-- begin RECORDS PROVIDED --

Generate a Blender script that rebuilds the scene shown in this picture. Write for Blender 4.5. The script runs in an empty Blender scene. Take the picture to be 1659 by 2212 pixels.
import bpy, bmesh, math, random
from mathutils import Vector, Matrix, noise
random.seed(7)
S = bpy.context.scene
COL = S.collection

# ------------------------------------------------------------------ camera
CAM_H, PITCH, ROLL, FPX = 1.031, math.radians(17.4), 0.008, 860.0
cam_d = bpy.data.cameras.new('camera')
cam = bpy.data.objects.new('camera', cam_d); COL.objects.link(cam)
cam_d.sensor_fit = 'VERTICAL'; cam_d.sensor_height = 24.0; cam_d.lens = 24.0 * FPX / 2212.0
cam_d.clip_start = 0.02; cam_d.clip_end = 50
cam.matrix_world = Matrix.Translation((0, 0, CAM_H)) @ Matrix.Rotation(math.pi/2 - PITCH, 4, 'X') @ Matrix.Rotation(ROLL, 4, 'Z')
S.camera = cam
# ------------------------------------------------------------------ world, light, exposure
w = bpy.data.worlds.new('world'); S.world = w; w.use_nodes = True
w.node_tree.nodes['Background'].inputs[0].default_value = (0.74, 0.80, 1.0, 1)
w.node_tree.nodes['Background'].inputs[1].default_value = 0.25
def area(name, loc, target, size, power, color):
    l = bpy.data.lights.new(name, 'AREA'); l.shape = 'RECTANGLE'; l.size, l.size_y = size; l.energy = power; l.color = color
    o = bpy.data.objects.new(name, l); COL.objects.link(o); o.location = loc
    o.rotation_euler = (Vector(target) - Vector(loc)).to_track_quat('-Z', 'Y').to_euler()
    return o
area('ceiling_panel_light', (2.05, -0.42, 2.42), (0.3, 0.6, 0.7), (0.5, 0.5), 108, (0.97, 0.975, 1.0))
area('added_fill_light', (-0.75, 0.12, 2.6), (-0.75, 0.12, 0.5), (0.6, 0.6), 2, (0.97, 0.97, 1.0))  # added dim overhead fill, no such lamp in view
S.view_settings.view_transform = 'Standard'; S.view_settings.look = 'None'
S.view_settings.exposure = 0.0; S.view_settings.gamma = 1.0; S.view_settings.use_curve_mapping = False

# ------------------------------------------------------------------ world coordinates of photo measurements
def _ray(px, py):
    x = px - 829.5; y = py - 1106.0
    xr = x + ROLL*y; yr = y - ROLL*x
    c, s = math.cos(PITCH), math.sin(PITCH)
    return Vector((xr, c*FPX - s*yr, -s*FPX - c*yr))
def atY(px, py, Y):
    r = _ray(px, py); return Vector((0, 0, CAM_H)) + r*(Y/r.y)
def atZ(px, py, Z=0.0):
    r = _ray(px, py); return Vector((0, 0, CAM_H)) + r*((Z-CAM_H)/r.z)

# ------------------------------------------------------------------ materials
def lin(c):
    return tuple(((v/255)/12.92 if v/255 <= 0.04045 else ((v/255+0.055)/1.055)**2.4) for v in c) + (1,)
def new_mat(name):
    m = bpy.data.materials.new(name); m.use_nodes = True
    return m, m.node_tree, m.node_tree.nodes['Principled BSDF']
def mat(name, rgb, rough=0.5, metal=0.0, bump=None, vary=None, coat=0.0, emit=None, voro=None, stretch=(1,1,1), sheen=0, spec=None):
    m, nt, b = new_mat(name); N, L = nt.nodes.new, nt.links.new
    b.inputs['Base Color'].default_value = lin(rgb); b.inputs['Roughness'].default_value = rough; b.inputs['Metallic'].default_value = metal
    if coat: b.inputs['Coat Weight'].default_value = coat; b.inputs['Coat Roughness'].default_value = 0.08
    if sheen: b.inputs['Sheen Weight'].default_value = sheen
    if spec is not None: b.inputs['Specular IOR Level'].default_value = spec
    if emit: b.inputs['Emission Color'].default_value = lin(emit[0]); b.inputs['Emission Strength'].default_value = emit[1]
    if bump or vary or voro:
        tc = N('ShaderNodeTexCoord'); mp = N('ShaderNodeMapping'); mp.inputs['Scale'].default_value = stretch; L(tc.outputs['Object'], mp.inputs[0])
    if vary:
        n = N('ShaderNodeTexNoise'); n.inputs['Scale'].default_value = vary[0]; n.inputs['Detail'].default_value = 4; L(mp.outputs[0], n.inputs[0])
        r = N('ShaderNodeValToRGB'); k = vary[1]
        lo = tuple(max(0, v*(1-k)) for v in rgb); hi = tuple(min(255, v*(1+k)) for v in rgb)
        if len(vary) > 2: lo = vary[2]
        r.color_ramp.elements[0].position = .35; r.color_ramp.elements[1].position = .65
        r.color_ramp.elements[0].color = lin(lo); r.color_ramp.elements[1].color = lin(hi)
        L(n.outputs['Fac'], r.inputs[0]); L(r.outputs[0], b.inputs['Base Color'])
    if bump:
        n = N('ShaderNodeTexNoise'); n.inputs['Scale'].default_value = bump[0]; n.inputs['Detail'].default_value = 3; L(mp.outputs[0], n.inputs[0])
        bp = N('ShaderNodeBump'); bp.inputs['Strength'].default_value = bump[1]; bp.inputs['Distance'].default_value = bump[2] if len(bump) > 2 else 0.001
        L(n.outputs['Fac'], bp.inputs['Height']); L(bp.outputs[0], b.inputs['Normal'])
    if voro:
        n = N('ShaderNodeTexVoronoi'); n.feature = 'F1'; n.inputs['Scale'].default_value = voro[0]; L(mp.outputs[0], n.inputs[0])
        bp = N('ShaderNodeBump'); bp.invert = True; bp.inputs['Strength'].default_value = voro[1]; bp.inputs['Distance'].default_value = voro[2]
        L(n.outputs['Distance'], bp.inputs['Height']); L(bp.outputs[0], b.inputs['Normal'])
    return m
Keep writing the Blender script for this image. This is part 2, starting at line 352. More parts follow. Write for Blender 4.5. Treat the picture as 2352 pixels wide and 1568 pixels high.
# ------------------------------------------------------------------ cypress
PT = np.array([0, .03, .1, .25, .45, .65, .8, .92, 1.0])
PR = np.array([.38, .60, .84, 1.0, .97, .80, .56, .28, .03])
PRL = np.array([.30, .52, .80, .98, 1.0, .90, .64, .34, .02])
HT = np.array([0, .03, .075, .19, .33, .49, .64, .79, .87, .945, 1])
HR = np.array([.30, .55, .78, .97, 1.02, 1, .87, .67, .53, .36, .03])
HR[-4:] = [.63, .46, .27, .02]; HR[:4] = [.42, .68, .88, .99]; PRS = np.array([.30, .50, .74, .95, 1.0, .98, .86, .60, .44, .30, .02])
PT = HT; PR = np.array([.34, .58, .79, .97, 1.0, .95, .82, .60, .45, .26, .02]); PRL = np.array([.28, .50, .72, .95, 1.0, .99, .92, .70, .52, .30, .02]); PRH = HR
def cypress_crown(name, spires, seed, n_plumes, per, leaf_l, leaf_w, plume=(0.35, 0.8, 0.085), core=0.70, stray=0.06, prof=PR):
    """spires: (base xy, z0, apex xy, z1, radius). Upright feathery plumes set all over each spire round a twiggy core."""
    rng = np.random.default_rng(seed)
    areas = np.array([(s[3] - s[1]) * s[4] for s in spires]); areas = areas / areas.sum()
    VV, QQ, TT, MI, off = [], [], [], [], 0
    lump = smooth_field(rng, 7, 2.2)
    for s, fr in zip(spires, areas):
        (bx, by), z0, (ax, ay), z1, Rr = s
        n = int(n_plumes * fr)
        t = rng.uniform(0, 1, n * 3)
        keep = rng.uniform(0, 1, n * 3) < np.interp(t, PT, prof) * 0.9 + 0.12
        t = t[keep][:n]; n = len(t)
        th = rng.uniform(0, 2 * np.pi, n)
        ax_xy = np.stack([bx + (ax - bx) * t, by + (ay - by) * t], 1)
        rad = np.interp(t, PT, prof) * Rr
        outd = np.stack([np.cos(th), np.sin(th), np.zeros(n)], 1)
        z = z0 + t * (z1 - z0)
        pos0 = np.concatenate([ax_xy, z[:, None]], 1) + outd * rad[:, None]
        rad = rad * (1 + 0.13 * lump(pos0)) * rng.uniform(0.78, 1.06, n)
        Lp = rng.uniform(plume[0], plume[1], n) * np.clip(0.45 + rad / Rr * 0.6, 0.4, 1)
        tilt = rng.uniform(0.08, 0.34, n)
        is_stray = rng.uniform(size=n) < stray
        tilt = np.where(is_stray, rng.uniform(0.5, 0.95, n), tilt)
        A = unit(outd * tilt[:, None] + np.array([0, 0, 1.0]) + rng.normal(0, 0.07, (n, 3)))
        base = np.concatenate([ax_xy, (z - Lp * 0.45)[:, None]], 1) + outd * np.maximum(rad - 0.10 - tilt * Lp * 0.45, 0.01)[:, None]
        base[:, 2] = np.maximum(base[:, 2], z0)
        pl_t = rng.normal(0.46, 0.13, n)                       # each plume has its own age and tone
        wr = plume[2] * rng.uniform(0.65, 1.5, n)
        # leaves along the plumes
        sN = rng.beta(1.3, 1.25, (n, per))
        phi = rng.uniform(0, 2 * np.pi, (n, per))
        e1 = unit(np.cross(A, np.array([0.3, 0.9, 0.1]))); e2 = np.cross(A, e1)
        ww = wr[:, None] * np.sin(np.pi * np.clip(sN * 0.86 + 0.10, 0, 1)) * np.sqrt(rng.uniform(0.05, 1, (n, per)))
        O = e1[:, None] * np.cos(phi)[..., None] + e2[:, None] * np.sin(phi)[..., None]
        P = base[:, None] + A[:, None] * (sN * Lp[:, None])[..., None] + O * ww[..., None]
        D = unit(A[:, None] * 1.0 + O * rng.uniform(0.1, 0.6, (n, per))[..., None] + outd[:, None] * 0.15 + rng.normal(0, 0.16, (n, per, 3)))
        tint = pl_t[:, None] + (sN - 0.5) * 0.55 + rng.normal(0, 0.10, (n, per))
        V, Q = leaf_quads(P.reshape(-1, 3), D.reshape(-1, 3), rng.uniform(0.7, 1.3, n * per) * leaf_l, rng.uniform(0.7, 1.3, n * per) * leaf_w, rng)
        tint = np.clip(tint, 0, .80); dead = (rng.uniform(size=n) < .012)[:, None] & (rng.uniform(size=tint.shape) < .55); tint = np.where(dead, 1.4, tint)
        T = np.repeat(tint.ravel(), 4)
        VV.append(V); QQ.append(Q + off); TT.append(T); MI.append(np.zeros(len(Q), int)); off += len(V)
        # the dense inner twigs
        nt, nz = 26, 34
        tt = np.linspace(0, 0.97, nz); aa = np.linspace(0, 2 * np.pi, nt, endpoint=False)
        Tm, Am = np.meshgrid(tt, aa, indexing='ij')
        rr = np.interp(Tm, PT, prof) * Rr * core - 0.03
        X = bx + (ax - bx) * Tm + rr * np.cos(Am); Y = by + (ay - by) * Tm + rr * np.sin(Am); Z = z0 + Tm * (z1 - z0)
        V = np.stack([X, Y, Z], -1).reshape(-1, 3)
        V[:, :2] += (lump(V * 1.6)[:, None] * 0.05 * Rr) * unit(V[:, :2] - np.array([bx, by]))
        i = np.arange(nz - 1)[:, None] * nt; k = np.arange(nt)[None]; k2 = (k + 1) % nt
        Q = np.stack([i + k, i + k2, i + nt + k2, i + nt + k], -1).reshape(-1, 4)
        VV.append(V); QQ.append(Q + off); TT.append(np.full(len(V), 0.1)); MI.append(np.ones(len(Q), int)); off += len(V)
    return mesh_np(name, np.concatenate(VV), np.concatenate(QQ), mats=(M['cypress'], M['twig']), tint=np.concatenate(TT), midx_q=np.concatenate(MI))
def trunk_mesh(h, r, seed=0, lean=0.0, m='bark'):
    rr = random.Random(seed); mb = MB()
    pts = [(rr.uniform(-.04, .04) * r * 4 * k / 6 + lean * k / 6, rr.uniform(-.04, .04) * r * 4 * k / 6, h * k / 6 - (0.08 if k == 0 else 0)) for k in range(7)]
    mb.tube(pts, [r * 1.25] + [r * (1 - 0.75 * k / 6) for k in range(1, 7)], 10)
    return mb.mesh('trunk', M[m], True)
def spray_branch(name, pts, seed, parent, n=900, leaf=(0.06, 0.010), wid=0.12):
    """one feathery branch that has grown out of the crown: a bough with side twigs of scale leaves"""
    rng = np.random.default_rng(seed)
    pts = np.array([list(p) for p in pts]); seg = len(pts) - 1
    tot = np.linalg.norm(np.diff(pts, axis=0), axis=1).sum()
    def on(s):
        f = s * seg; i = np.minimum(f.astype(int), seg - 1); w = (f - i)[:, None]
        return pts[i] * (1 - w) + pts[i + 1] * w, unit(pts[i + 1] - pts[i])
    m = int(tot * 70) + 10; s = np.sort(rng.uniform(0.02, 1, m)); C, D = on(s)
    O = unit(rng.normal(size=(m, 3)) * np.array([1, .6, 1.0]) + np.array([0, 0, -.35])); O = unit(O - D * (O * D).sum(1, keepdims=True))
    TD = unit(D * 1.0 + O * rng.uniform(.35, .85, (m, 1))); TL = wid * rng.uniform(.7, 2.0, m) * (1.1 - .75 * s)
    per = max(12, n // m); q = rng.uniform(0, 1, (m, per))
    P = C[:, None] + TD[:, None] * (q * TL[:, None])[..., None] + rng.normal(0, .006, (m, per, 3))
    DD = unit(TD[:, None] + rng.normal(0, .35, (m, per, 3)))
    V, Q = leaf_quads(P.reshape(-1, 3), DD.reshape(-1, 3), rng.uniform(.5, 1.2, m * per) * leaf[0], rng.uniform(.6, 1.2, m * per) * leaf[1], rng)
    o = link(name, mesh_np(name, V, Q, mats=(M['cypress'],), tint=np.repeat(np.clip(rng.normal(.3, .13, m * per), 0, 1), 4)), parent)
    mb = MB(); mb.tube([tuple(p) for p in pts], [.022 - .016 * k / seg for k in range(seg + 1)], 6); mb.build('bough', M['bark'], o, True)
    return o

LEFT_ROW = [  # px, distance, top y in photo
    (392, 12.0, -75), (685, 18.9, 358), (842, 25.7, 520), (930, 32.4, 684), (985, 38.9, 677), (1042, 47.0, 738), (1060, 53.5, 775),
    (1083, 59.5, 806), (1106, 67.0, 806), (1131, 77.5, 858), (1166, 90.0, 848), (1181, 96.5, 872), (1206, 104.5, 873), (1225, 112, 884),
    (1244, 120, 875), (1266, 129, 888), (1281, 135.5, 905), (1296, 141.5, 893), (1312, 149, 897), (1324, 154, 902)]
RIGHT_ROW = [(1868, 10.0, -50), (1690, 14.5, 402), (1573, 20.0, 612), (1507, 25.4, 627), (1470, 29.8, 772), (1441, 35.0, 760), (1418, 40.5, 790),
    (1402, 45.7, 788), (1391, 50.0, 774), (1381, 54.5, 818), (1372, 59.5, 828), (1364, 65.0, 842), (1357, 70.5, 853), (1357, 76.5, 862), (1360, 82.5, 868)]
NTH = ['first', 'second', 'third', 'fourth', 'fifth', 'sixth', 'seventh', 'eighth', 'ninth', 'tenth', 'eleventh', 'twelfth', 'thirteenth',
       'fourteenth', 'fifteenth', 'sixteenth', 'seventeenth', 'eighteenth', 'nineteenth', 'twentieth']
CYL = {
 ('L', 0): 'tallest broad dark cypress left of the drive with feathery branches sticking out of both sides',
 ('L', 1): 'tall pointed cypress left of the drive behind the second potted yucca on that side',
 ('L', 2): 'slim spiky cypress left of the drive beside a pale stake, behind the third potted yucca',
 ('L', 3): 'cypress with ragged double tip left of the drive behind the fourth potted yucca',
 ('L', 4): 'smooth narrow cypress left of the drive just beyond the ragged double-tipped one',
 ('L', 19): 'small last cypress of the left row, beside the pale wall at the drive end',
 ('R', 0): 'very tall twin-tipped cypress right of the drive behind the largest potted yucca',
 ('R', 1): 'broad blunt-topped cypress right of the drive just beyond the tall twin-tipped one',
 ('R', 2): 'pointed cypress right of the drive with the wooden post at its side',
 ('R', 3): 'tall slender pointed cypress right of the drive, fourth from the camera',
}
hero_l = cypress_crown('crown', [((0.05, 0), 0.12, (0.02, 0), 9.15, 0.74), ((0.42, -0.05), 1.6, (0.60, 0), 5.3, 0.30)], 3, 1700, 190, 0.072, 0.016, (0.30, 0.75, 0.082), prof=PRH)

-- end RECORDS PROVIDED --

TASK TO COMPLETE = Return the lines above precisely as they appear, beginning at the first line and ending at the line with "COL = S.collection", and nothing after it.

ANSWER =
Generate a Blender script that rebuilds the scene shown in this picture. Write for Blender 4.5. The script runs in an empty Blender scene. Take the picture to be 1659 by 2212 pixels.
import bpy, bmesh, math, random
from mathutils import Vector, Matrix, noise
random.seed(7)
S = bpy.context.scene
COL = S.collection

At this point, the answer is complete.